Should your personal memoir be a tell all? That's the question. I was given this life and I do feel a responsibility to explain the expenditure of that life. It was a gift after all. Of course my descendants didn't give it to me and perhaps I don't need to explain it to them. I'm thinking that perhaps my personal memoir should be more of a tell all to myself. A self examination of my life, where I came from and where I am today. It will be a biased view of things, no doubt about that and I will make no pretense otherwise. I can say this with some degree of certainty. If I were the one reading it, it wouldn't change my feelings toward the individual. What I mean is, I discovered some things about those that I have known and loved all my life after their passing. Those things didn't change the way I felt about them in any way, in fact, it provided some answers, some further insight to that person.

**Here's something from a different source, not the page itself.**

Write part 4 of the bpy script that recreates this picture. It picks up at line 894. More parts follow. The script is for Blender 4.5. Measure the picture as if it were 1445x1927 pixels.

I'm going to buy a good pen to use while writing in that memoir. My thought is to pass the pen along with the book. The vast majority of what is written will be printed because I want it to be read. My cursive handwriting leaves a lot to be desired, penmanship wasn't my best subject in grade school. Yes, we were graded on that when I went to school. I will include some of that cursive handwriting for my descendants to study over and decipher. Perhaps those items I'm not so willing to admit too I will record in that fashion. Perhaps one day that memoir will be viewed as an ancient manuscript. That's a thought that amuses me.